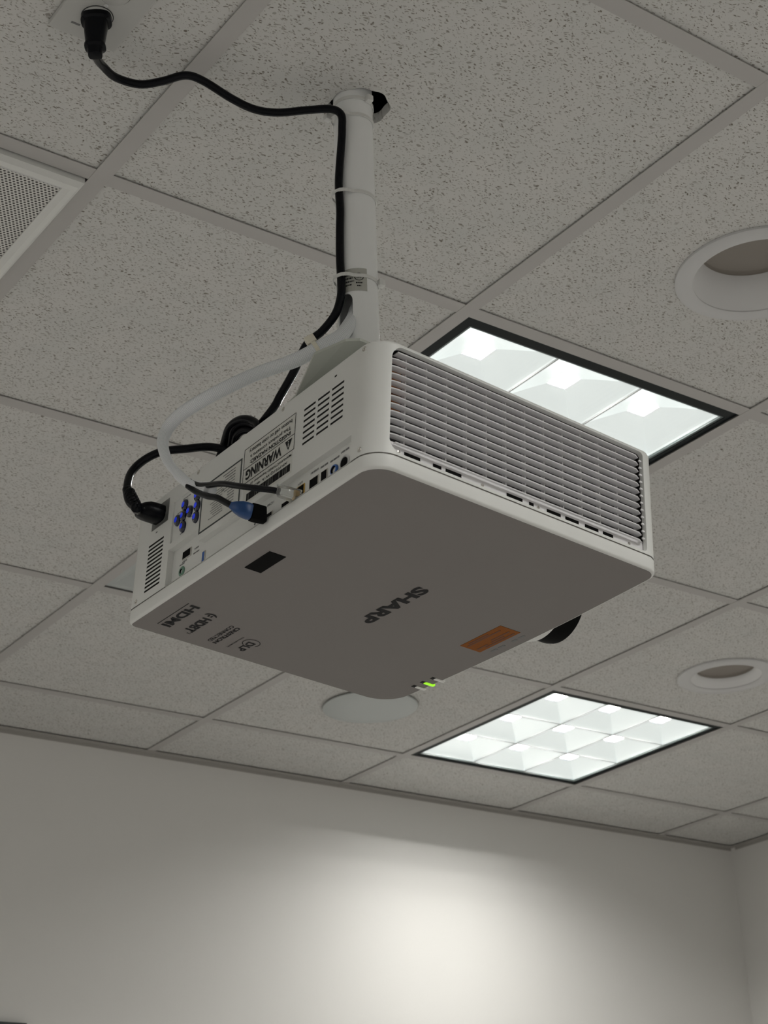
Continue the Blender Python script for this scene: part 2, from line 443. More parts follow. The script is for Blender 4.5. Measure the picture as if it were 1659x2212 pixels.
# square plaque air diffuser mostly hidden behind the projector
sd = empty('air_diffuser', (GX(2.5), GY(2.5), 0)); tag(sd, 'smooth cool-grey square ceiling diffuser mostly hidden behind the projector', 'air diffuser')
bm = bmesh.new(); hh = T / 2 - BW - .002
vs = [[bm.verts.new((sx * r, sy * r, z)) for (sx, sy) in ((-1, -1), (1, -1), (1, 1), (-1, 1))] for r, z in ((hh, .004), (hh - .012, .0045), (hh - .05, .030), (hh - .06, .055))]
for a, b in zip(vs[:-1], vs[1:]):
    for k in range(4): bm.faces.new((a[k], a[(k + 1) % 4], b[(k + 1) % 4], b[k]))
bm_obj('frame', bm, m_disc, sd)
box('plaque', -.215, .215, -.215, .215, .002, .006, m_disc, sd, bev=.001)
box('neck', -hh + .055, hh - .055, -hh + .055, hh - .055, .056, .06, m_dark, sd)

# whiteboard whose top edge just enters the picture at the lower left
wb = empty('whiteboard', (0.3, YW - .012, -1.35)); tag(wb, 'dark-framed board on the far wall, only its top edge in view', 'whiteboard')
box('panel', -1.2, 1.2, .0, .011, -.60, .63, m_labw, wb); box('frame', -1.24, 1.22, -.006, .011, .63, .647, m_frame_ink, wb)

# ------------------------------------------------------------------ power outlet
po = empty('power_outlet', (0.468, 0.318, 0)); tag(po, 'white duplex outlet plate screwed to a ceiling tile, upper left', 'power outlet')
bm = bmesh.new(); box_bm(bm, -.043, .043, -.073, .063, -.005, .0035, .003, 2); sharp(bm_obj('plate', bm, m_plate, po), 40)
for yy in (.018, -.026):
    lathe('receptacle', [(.0175, -.005), (.0175, -.0065), (.0165, -.0072), (.001, -.0072)], m_plate, po, 36, center=(-.002, yy, 0))
    lathe('receptacle_gap', [(.0186, -.0052), (.0186, -.0054), (.0175, -.0054)], m_slot, po, 36, center=(-.002, yy, 0))
lathe('screw', [(.0028, -.005), (.0028, -.006), (.0005, -.0063)], m_trim, po, 12, center=(-.002, -.004, 0))
box('printed_mark', -.023, -.012, .040, .043, -.0052, -.0049, m_ink2, po)

# ------------------------------------------------------------------ ceiling mount
cm = empty('ceiling_mount', (POLE[0], POLE[1], 0)); tag(cm, 'white pipe ceiling mount with bracket plate carrying the projector', 'projector mount')
LEAN = Vector((-.0050, .0022, -.46))          # the pipe leans a few millimetres
PR = .0243
def make_pole():
    n = 64; V, F = [], []
    for (r, z) in ((PR, .12), (PR, -.455), (PR - .002, -.455), (PR - .002, .12)):
        f_ = z / -.46
        for k in range(n):
            a = 2 * math.pi * k / n; V.append((LEAN.x * f_ + r * math.cos(a), LEAN.y * f_ + r * math.sin(a), z))
    for i in range(4):
        for k in range(n):
            i2 = (i + 1) % 4; k2 = (k + 1) % n
            F.append((i * n + k, i * n + k2, i2 * n + k2, i2 * n + k))
    o = mesh_obj('pole', V, F, m_pipe, cm)
    bm = bmesh.new(); bm.from_mesh(o.data); bmesh.ops.recalc_face_normals(bm, faces=bm.faces); bm.to_mesh(o.data); bm.free()
    # slot where the cable sleeve leaves the pipe
    d = Vector((-.0238, -.0064, 0)).normalized(); s = Vector((-d.y, d.x, 0))
    outl = []
    for k in range(12): a = math.pi * k / 11; outl.append((.0105 * math.cos(a), -.300 + .0105 * math.sin(a)))
    for k in range(12): a = math.pi + math.pi * k / 11; outl.append((.0105 * math.cos(a), -.342 + .0105 * math.sin(a)))
    CV = []; 
    for q in (.008, .04):
        for (u, z) in outl: p = d * q + s * u; CV.append((p.x - .0035, p.y + .0015, z))
    N = len(outl)
    CF = [tuple(range(N)), tuple(range(2 * N - 1, N - 1, -1))] + [(k, N + k, N + (k + 1) % N, (k + 1) % N) for k in range(N)]
    c = mesh_obj('cutter', CV, CF, m_pipe, cm)
    bm = bmesh.new(); bm.from_mesh(c.data); bmesh.ops.recalc_face_normals(bm, faces=bm.faces); bm.to_mesh(c.data); bm.free()
    md = o.modifiers.new('b', 'BOOLEAN'); md.operation = 'DIFFERENCE'; md.object = c; md.solver = 'EXACT'
    dg = bpy.context.evaluated_depsgraph_get(); dg.update()
    me = bpy.data.meshes.new_from_object(o.evaluated_get(dg)); o.modifiers.clear(); o.data = me
    bpy.data.objects.remove(c)
    sharp(o, 40)
    return o
make_pole()
bp = [(-.092, -.122), (-.104, -.113), (-.117, -.073), (-.094, 0.0), (-.086, .085), (.09, .085), (.09, -.11), (.07, -.122)]
bm = bmesh.new()
lo = [bm.verts.new((x, y, -.4445 + (.010 if y < -.05 and x < -.05 else 0))) for x, y in bp]; hi = [bm.verts.new((x, y, -.4415 + (.010 if y < -.05 and x < -.05 else 0))) for x, y in bp]
bm.faces.new(lo); bm.faces.new(hi[::-1])
for k in range(len(bp)): q = (k + 1) % len(bp); bm.faces.new((lo[k], lo[q], hi[q], hi[k]))
bm_obj('bracket_plate', bm, m_steel, cm)
lathe('pole_flange', [(.0245, -.415), (.031, -.418), (.036, -.430), (.045, -.438), (.045, -.4415), (.024, -.4415)], m_pipe, cm, 40, center=(-.0045, .002, 0))
for (x, y) in ((-.06, -.05), (.07, -.06), (-.06, .06), (.07, .06)):
    z0 = -.472 - .084 * ((POLE[0] + x) - .682) - .001
    lathe('standoff', [(.009, -.444), (.007, -.446), (.007, z0 + .003), (.012, z0 + .0005), (.012, z0)], m_steel, cm, 16, center=(x, y, 0), cap=True)
def on_pipe(a0, a1, z0, z1, r, name, mat, parent, n=10):
    V, F = [], []
    for z in (z0, z1):
        f_ = z / -.46
        for k in range(n + 1):
            a = a0 + (a1 - a0) * k / n; V.append((LEAN.x * f_ + r * math.cos(a), LEAN.y * f_ + r * math.sin(a), z))
    for k in range(n): F.append((k, k + 1, n + 2 + k, n + 1 + k))
    return mesh_obj(name, V, F, mat, parent)
# silver approval sticker beside the slot, angles from the +X axis
on_pipe(math.radians(176), math.radians(262), -.289, -.258, PR + .0003, 'rating_sticker', m_stick, cm)

# ------------------------------------------------------------------ text helpers
def text_mesh(s, bold=0.0, name='lettering'):
    cu = bpy.data.curves.new('t', 'FONT'); cu.body = s; cu.size = 1.0; cu.offset = bold; cu.resolution_u = 4
    o = bpy.data.objects.new('t', cu); COL.objects.link(o)
    dg = bpy.context.evaluated_depsgraph_get(); dg.update()
    me = bpy.data.meshes.new_from_object(o.evaluated_get(dg))
    bpy.data.objects.remove(o); bpy.data.curves.remove(cu); me.name = name
    return me
def place_text(s, ori, r, u, w, h, mat, parent, name='lettering', bold=0.0, slant=0.0):
    """fit the text into a box: ori = start of baseline, r reading direction, u up, w x h metres; u x r faces away from the surface"""
    me = text_mesh(s, bold, name)
    xs_ = [v.co.x for v in me.vertices]; ys_ = [v.co.y for v in me.vertices]
    x0, x1, y0, y1 = min(xs_), max(xs_), min(ys_), max(ys_)
    r, u, ori = Vector(r), Vector(u), Vector(ori)
    for v in me.vertices:
        a = (v.co.x - x0) / (x1 - x0); b = (v.co.y - y0) / (y1 - y0)
        v.co = ori + r * (a * w + slant * b * h) + u * (b * h)
    me.materials.append(mat)
    o = link(bpy.data.objects.new(name, me)); o.parent = parent
    return o
def wrap_sticker_text():
    me = text_mesh('UL', .0); xs_ = [v.co.x for v in me.vertices]; ys_ = [v.co.y for v in me.vertices]
    x0, x1, y0, y1 = min(xs_), max(xs_), min(ys_), max(ys_)
    polys = [([(v.co.x - x0) / (x1 - x0), (v.co.y - y0) / (y1 - y0)]) for v in me.vertices]
    A0, A1, Z0, Z1 = 233, 246, -.2725, -.268
    for v, (a, b) in zip(me.vertices, polys):
        an = math.radians(A0 + (A1 - A0) * a); z = Z0 + (Z1 - Z0) * b; f_ = z / -.46
        v.co = Vector((LEAN.x * f_ + (PR + .0006) * math.cos(an), LEAN.y * f_ + (PR + .0006) * math.sin(an), z))
    me.materials.append(m_ink); o = link(bpy.data.objects.new('lettering', me)); o.parent = cm
    V, F = [], []
    def P(an, z): an = math.radians(an); f_ = z / -.46; return (LEAN.x * f_ + (PR + .0006) * math.cos(an), LEAN.y * f_ + (PR + .0006) * math.sin(an), z)
    n = 24
    for k in range(n):
        t = 2 * math.pi * k / n
        V.append(P(239.5 + 13 * math.cos(t), -.2703 + .0052 * math.sin(t))); V.append(P(239.5 + 10.8 * math.cos(t), -.2703 + .0044 * math.sin(t)))
    for k in range(n): q = (k + 1) % n; F.append((2 * k, 2 * q, 2 * q + 1, 2 * k + 1))
    for row, (a, b) in enumerate(((231, 248), (234, 245), (196, 224), (198, 222), (196, 226), (199, 220))):
        z = (-.2775, -.2815, -.266, -.2705, -.275, -.2795)[row]; i0 = len(V)
        k0 = a
        while k0 < b:
            k1 = min(b, k0 + random.uniform(1.5, 5)); i0 = len(V)
            V += [P(k0, z), P(k1, z), P(k1, z - .0018), P(k0, z - .0018)]; F.append((i0, i0 + 1, i0 + 2, i0 + 3)); k0 = k1 + 1.0
    o = mesh_obj('sticker_print', V, F, m_ink, cm)
wrap_sticker_text()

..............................

-- What the task asks --
List the lines of the material in which the word "picture" occurs.

-- Task output --
Continue the Blender Python script for this scene: part 2, from line 443. More parts follow. The script is for Blender 4.5. Measure the picture as if it were 1659x2212 pixels.
# whiteboard whose top edge just enters the picture at the lower left